Interest rates hiked to prevent second-round inflation effects
18 Jul, 2022

Following the announcement that the Reserve Bank has decided to increase the repo rate by 25 basis points, the Momentum Investments team has released its insights titled, Interest rates hiked to prevent second-round inflation effects, prepared by the Momentum Macro Research Team.

Please see below, a summary of highlights from the team, as well as a downloadable PDF of the research paper.

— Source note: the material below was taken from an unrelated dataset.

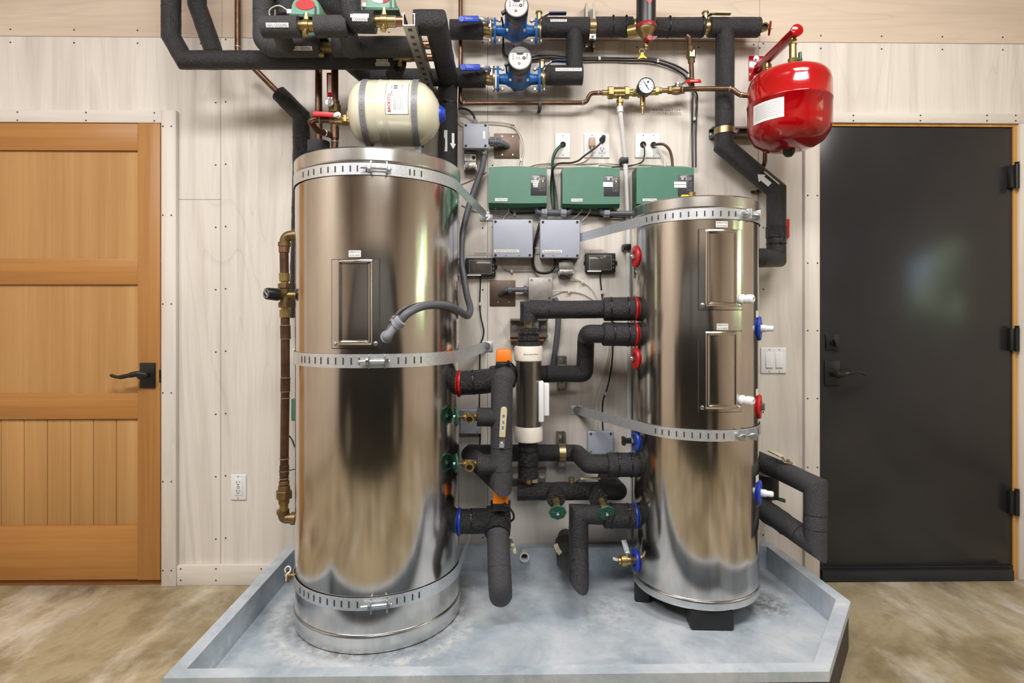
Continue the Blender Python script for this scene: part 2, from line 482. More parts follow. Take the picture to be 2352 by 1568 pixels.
X_ = V((1, 0, 0)); Y_ = V((0, 1, 0)); Z_ = V((0, 0, 1)); N_ = V((0, -1, 0))
# ================================================================ SETTING
XL, XR, YB, ZC = -3.3, 3.7, -6.2, 3.25
SEAM = 2.452
def wall_back():
    mb = MB()
    mb.mi = 0; mb.box((XL, 0, 0), (XR, .1, SEAM))
    mb.mi = 1; mb.box((XL, 0, SEAM), (XR, .1, ZC))
    mb.mi = 2; e = .0006
    mb.box((XL, -e, SEAM - .0014), (XR, 0, SEAM + .0014))
    xs = [P(p, 600).x for p in (507, 1120, 1742)]
    for x in xs: mb.box((x - .0012, -e, 0), (x + .0012, 0, SEAM))
    zz = P(450, 458).z; mb.box((P(404, 458).x, -e, zz - .001), (xs[0], 0, zz + .001))
    xt = P(510, 40).x
    for x in (xt, P(1745, 40).x): mb.box((x - .001, -e, SEAM), (x + .001, 0, ZC))
    mb.mi = 3
    def nail(x, z): mb.cyl((x, 0, z), (x, -.0012, z), .0036, seg=8)
    for x in xs:
        for k in range(9):
            z = .2 + k * .28
            nail(x - .022, z); nail(x + .022, z + .004)
    for k in range(17):
        x = -2.2 + k * .281
        nail(x, SEAM - .028); nail(x, SEAM + .03)
    struct('wall_back', mb, ['ply', 'plyh_shaded', 'seam', 'nail'])
wall_back()
def room():
    mb = MB(); mb.box((XL - .1, YB - .1, -.06), (XR + .1, .1, 0)); struct('floor', mb, 'floor')
    mb = MB(); mb.box((XL - .1, YB - .1, ZC), (XR + .1, .1, ZC + .08)); struct('ceiling', mb, 'ceil')
    mb = MB(); mb.box((XL - .1, YB, 0), (XL, .1, ZC)); struct('wall_left', mb, 'roomw')
    mb = MB(); mb.box((XL - .1, YB - .1, 0), (XR + .1, YB, ZC)); struct('wall_rear', mb, 'roomw')
    y0, y1, z0, z1 = -2.75, -1.3, 1.1, 2.15
    mb = MB()
    for a, b, c, d in ((YB, y0, 0, ZC), (y1, .1, 0, ZC), (y0, y1, 0, z0), (y0, y1, z1, ZC)):
        mb.box((XR, a, c), (XR + .1, b, d))
    struct('wall_right', mb, 'roomw')
    mb = MB()
    for a, b, c, d in ((y0, y0 + .05, z0, z1), (y1 - .05, y1, z0, z1), (y0, y1, z0, z0 + .05), (y0, y1, z1 - .05, z1)):
        mb.box((XR - .01, a, c), (XR + .09, b, d), .004)
    wf = struct('window_1', mb, 'trim')
    # garden beyond the window and the ground outside
    mb = MB(); mb.box((XR + .1, -9, -.06), (XR + 5, 4, -.01)); struct('ground_outside', mb, 'hedge')
    mb = MB()
    for k in range(26):
        c = V((XR + 2.3 + random.uniform(-.3, .4), -5.5 + k * .27, random.uniform(.5, 2.6)))
        mb.lathe(c, (0, 0, 1), [(-.6, 0), (-.45, .4), (0, .6), (.42, .42), (.6, 0)], 10)
    struct('hedge_outside', mb, 'hedge')
room()

def nails_v(mb, x0, x1, ys_px, pxx, w):
    for py in ys_px:
        z = P(pxx, py, w).z
        for x in (x0, x1): mb.cyl((x, -w, z), (x, -w - .001, z), .0036, seg=8)
def doors():
    # ---- left door : fir, three panels
    w = .012; xr = P(370, 800, w).x; xl = xr - .92; zt = P(200, 283, w).z; zb = P(200, 1331, w).z
    d = thing('door_1', ((xl + xr) / 2, -w, zb), None, None); d['kind'] = 'structure'
    X = lambda p: P(p, 800, .02).x
    Z = lambda p: P(200, p, .02).z
    xs = X(316); xsl = xl + .11
    mb = MB(); mb.box((xs, -.02, zb), (xr, -.002, zt), .0015); put('stile', mb, 'fir', d)
    mb = MB(); mb.box((xl, -.02, zb), (xsl, -.002, zt), .0015); put('stile', mb, 'fir', d)
    for a, b in ((283, 345), (594, 653), (903, 962), (1208, 1331)):
        mb = MB(); mb.box((xsl, -.02, Z(b)), (xs, -.002, Z(a)), .0015); put('rail', mb, 'firh', d)
    for a, b in ((345, 594), (653, 903)):
        mb = MB(); mb.box((xsl, -.008, Z(b) - .002), (xs, -.002, Z(a) + .002)); put('panel', mb, 'firp', d)
    mb = MB(); mb.mi = 0; n = 7; st = (xs - xsl) / n
    for k in range(n): mb.box((xsl + k * st + .001, -.008, Z(1208) - .002), (xsl + (k + 1) * st - .001, -.002, Z(962) + .002), .0022)
    mb.mi = 1; mb.box((xsl, -.004, Z(1208)), (xs, -.0015, Z(962)))
    put('plank_panel', mb, ['firp', 'groove'], d)
    # lever set
    a = P(320, 833, .03); b = P(355, 891, .03)
    mb = MB(); mb.box((a.x, -.02, b.z), (b.x, -.029, a.z), .002); pl = put('lever_plate', mb, 'blackm', d)
    c = P(337, 860, .03); mb = MB(); mb.lathe(c, N_, [(0, .014), (.012, .012), (.02, .016), (.045, .018), (.055, .012), (.056, 0)], 20)
    mb.tube(spline([P(337, 860, .075), P(318, 858, .078), P(296, 862, .08), P(272, 866, .078), P(253, 861, .075)], 5),
            [.011] * 5 + [.0125] * 5 + [.0095] * 5 + [.007] * 5 + [.004], 12)
    put('lever', mb, 'blackm', pl)
    mb = MB(); mb.box((xr - .002, -.012, P(370, 876).z), (xr + .004, -.024, P(370, 848).z)); put('latch', mb, 'blackm', d)
    # casing
    w = .024; x0 = P(370, 800, w).x; x1 = P(404, 800, w).x; zt2 = P(200, 252, w).z; zt1 = P(200, 281, w).z
    mb = MB(); mb.mi = 0; mb.box((x0, -w, 0), (x1, 0, zt2), .002); mb.mi = 1
    nails_v(mb, x0 + .008, x1 - .02, range(290, 1330, 204), 380, w); struct('trim_1', mb, ['trim', 'nail'])
    mb = MB(); mb.mi = 0; mb.box((xl - .07, -w, zt1), (x0, 0, zt2), .002); mb.mi = 1
    for k in range(5):
        x = x0 - .03 - k * .3
        for z in (zt1 + .008, zt2 - .012): mb.cyl((x, -w, z), (x, -w - .001, z), .0036, seg=8)
    struct('trim_2', mb, ['trimh', 'nail'])
    mb = MB(); mb.box((xl - .07, -w, 0), (xl, 0, zt1 - .0005), .002); struct('trim_3', mb, 'trim')
    # dark strip painted in for the shade of the gap under the door
    mb = MB(); mb.box((xl, -.006, 0), (xr, 0, zb)); struct('door_gap_shade', mb, 'groove')
    # baseboard
    w = .018; x2 = P(700, 1320, w).x; zt = P(500, 1298, w).z
    mb = MB(); mb.mi = 0; mb.box((x1, -w, 0), (x2, 0, zt), .002); mb.mi = 1
    for px in (415, 496, 600):
        for py in (1306, 1332):
            q = P(px, py, w); mb.cyl(q, q + V((0, -.001, 0)), .0036, seg=8)
    struct('baseboard_back', mb, ['trimh', 'nail'])
    # ---- right door : black slab in a pine jamb
    w = .006; xl = P(1881, 800, w).x; xr = P(2325, 800, w).x; zt = P(2100, 291, w).z; zb = P(2100, 1307, w).z
    d = thing('door_2', ((xl + xr) / 2, -w, zb), None, None); d['kind'] = 'structure'
    mb = MB(); mb.box((xl, -w, zb), (xr, 0, zt), .001); put('door_leaf', mb, 'door', d)
    mb = MB(); mb.box((xl, -w - .006, zb), (xr, -w + .001, zb + .016), .002); put('door_sweep', mb, 'blackm', d)
    for py0, py1 in ((376, 432), (752, 807), (1127, 1184)):
        a = P(2337, py0, .03); b = P(2337, py1, .03)
        mb = MB(); mb.cyl((a.x, -.028, b.z), (a.x, -.028, a.z), .0095, seg=14); mb.cyl((a.x, -.028, a.z), (a.x, -.028, a.z + .008), .006, .011, seg=12)
        for k in range(1, 4):
            z = b.z + (a.z - b.z) * k / 4; mb.cyl((a.x, -.028, z - .001), (a.x, -.028, z + .001), .0102, seg=14)
        mb.box((a.x - .028, -.006, b.z + .004), (a.x - .003, -.026, a.z - .004), .002)
        put('hinge', mb, 'blackm', d)
    a = P(1897, 768, .014); b = P(1928, 803, .014)
    mb = MB(); mb.box((a.x, -.006, b.z), (b.x, -.016, a.z), .0025); db = put('deadbolt', mb, 'blackm', d)
    c = (a + b) / 2; mb = MB(); mb.cyl((c.x, -.016, c.z), (c.x, -.024, c.z), .014, seg=18)
    mb.obox((c.x + .002, -.033, c.z - .004), (1, 0, .25), (-.25, 0, 1), Y_, .012, .034, .02, .003); put('thumb_turn', mb, 'blackm', db)
    a = P(1894, 828, .014); b = P(1929, 884, .014)
    mb = MB(); mb.box((a.x, -.006, b.z), (b.x, -.016, a.z), .0025); lp = put('lever_plate', mb, 'blackm', d)
    c = P(1913, 857, .016); mb = MB(); mb.lathe(c, N_, [(0, .016), (.01, .013), (.02, .017), (.05, .019), (.06, .012), (.061, 0)], 20)
    mb.tube(spline([P(1920, 858, .07), P(1938, 860, .074), P(1955, 856, .077), P(1972, 854, .076), P(1990, 861, .074)], 5),
            [.012] * 5 + [.0105] * 5 + [.0075] * 5 + [.0055] * 5 + [.003], 12)
    put('lever', mb, 'blackm', lp)
    # jamb, casing, threshold
    w = .012; xj = P(2337, 800, w).x
    mb = MB(); mb.box((xr, -w, 0), (xj, 0, zt + .012)); mb.box((xl, -w, zt), (xr, 0, zt + .012)); struct('trim_5', mb, 'jamb')
    w = .022; x0 = P(1849, 800, w).x; zt2 = P(2100, 259, w).z
    mb = MB(); mb.mi = 0; mb.box((x0, -w, 0), (xl - .004, 0, zt2), .002); mb.mi = 1
    nails_v(mb, x0 + .012, xl - .016, (449, 604, 759, 915, 1073), 1865, w); struct('trim_6', mb, ['trim', 'nail'])
    mb = MB(); mb.mi = 0; mb.box((xl - .004, -w, zt + .012), (xj + .07, 0, zt2), .002); mb.mi = 1
    for px in (1960, 2114, 2267, 2333):
        q = P(px, 262, w)
        for dz in (-.006, -.03): mb.cyl((q.x, -w, q.z + dz), (q.x, -w - .001, q.z + dz), .0036, seg=8)
    struct('trim_7', mb, ['trimh', 'nail'])
    mb = MB(); mb.mi = 0; mb.box((xj, -w, 0), (xj + .075, 0, zt + .012), .002); mb.mi = 1
    nails_v(mb, xj + .03, xj + .06, range(330, 1320, 155), 2345, w); struct('trim_8', mb, ['trim', 'nail'])
    mb = MB(); mb.box((xl - .003, -.004, 0), (xl, 0, zt)); struct('trim_9', mb, 'nail')
    mb = MB(); mb.box((P(1890, 1320, .03).x, -.035, 0), (P(2328, 1320, .03).x, 0, P(2100, 1311, .035).z), .003); struct('trim_10', mb, 'thresh')
    # wall strip between plywood joint and casing
    mb = MB(); mb.box((P(1744, 900).x, -.002, P(1744, 1280).z), (x0 - .006, 0, P(1744, 300).z)); 
    mb.bm.free()
doors()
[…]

A significant upward revision to this year’s inflation projections, higher global inflation pressures and the consequent acceleration in the global interest rate cycle drove the South African Reserve Bank (SARB) Monetary Policy Committee’s (MPC) decision to raise interest rates by 25 basis points to 4.25%.
The MPC’s interest rate decision was in line with 15 of the 19 surveyed analysts in the Reuters poll. Only four analysts forecasted no change in interest rates, while no analysts anticipated a larger move of 50 basis points. Although the Reuters median consensus estimate on expected headline inflation for 2022 has ratcheted 0.7% higher since the start of the year, the median expectation for interest rates by the end of 2022 has remained unchanged at 4.75% and the expected rate by the end of 2024 has dropped from 5.75% to 5.5%.
The SARB revealed that while three members favoured a rise in rates of 25 basis points, two members considered raising interest rates by 50 basis points. While the SARB had previously emphasised that a gradual rise in interest rates would be sufficient to keep inflation expectations bedded down, this was not mentioned again and instead, the SARB reiterated the importance of ensuring price stability to prevent a deterioration in citizens’ standards of living.
*The SARB’s growth forecasts for the local economy for 2022 and 2023 were revised higher to 2% (previously
1.7%) and 1.9% (from 1.8%), respectively. The size of the forecasted negative output gap was revised to a smaller 1.3% for 2022 (previously 1.7%) and is expected to narrow to negative 0.3% in 2023, from a previous forecast of negative 0.7%. The output gap is expected to shift into positive territory by 2024 (0.5% relative to a previous 0.1%). The SARB still views risks to its growth projections as being balanced given the potential positive effects of higher commodity export prices.
The SARB upped its headline inflation projection to 5.8% for 2022 (previously 4.9%) and raised its 2023 assumption marginally to 4.6% from 4.5%. The SARB continues to view risks to the inflation trajectory as being to the upside in the near term, given the upside threat of sustained higher oil prices and a spillover into food prices.
Still negative real interest rates and mounting upside risks to the inflation trajectory signal additional interest rate increases this year and next. Given the likely accelerated global interest rate path, local interest rate hikes are expected to be front loaded to keep SA inflation expectations anchored. We expect a more gradual pace of normalisation than the forward-rate agreement (FRA) market and closer in line to the SARB’s internal quarterly projection model (QPM), which predicts interest rates will end this year at 5.1% (relative to our own upwardly revised estimate of 5%) and 6.1% by the end of 2023 (compared with our unchanged projection of 5.75%).
Following the MPC meeting, the FRA market factored in more than 200 basis points in interest rate hikes by the end of the year and a further 75 basis points by the end of next year.